Mayor Livingstone threatens to sue London evening paper
The Mayor of London, Ken Livingstone, is one man who presumably will not be bidding in the London Evening Standard's Christmas charity auction for Lot 21 - the chance to have dinner with the newspaper's editor Veronica Wadley and the bidder's columnist of choice at the fashionable Wolseley restaurant. If the office gossips are to be believed, given his feud with the Standard, he would be in good company if he did so: the word is that various secretaries and executives fired by Wadley over recent years have been threatening to bid for the prize so that they can attend the dinner and give their former boss a piece of their minds.

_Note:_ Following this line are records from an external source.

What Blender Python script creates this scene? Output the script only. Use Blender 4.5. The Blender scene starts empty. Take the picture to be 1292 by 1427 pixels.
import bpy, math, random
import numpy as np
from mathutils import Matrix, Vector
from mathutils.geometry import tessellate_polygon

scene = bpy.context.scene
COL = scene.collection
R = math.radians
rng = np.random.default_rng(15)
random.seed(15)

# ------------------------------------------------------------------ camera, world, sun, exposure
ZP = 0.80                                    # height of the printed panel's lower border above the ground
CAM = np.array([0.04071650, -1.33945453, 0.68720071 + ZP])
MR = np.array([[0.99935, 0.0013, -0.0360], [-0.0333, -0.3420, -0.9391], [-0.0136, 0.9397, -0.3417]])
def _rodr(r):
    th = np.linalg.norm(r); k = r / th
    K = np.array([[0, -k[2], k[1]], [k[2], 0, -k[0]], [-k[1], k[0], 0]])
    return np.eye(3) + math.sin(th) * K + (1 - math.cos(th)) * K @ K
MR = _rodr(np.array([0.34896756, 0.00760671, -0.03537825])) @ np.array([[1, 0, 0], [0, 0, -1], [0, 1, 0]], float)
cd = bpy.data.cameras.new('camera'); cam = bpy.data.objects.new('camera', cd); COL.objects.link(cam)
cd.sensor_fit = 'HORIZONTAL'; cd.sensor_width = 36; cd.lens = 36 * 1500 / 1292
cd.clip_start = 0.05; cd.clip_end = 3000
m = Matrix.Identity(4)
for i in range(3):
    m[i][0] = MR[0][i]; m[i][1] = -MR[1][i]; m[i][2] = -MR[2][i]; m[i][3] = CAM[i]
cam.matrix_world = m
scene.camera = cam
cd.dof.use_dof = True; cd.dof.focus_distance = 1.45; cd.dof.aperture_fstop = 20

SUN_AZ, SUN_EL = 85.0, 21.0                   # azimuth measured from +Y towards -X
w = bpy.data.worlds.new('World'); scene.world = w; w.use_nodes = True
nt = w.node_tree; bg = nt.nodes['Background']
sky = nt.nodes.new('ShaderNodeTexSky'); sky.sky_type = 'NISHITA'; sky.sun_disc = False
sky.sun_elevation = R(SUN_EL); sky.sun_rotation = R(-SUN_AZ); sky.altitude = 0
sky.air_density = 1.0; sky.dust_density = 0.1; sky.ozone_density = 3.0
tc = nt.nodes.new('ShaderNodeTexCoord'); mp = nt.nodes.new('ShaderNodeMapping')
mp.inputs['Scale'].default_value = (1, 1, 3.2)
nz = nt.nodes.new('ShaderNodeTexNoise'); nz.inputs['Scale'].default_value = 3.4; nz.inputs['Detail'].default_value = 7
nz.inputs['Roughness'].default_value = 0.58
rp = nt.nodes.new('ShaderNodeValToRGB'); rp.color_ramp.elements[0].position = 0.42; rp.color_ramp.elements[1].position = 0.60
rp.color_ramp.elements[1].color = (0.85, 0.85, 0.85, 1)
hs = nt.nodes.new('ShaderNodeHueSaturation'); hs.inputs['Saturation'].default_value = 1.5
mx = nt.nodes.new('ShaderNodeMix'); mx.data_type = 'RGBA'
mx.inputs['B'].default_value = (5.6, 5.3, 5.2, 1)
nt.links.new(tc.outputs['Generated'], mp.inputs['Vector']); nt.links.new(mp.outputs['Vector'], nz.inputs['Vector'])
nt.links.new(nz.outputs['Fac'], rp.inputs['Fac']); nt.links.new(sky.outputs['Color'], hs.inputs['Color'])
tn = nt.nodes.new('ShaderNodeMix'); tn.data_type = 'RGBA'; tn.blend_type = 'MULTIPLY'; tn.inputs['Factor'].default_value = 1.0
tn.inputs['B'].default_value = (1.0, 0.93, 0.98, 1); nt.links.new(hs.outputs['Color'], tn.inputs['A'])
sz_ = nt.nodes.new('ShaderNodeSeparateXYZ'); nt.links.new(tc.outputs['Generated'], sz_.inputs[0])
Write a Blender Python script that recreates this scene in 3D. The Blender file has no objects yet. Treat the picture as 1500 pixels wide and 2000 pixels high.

Livingstone (pictured above in a rare moment of conviviality with Wadley), were he to follow suit, would be able to choose as his dinner-party columnist Andrew Gilligan, who recently has written a series of stories about the London Development Agency, culminating in a report that the LDA was corruptly pressured to pay a £250,000 grant to a friend of the black mayoral adviser Lee Jasper.
Last week, Livingstone demanded that Wadley fire Gilligan, claiming that a search of LDA records had "demolished" the story. "The release of this information today gives proof of Andrew Gilligan's dirty and mendacious campaign," Livingstone said in a statement. "The '£250,000 payment' was not in fact given to anyone," he added.
But last night Livingstone took the row a stage further, announcing at a reception that he and Lee Jasper were consulting libel lawyers about sueing the Standard and Gilligan. He told guests at the event, hosted by Labour members of the Greater London Authority, that he was prepared to break his personal rule that politicians should never sue. "You dish it out, so you have to be ready to take criticism." But the Standard's report, he said, amounted to character assassination. He strongly defended Jasper who, he said, had played a key role in getting black communities to co-operate with the police to fight gun crime. Two hundred black criminals were in jail as a direct result of his efforts, said the mayor.
If Livingstone wants to bid for that dinner, the online auction closes at mid-day tomorrow. Although the highest bid mysteriously reached £4,000 last week, it was withdrawn after an "administrative cancellation", and this morning it stood at £771.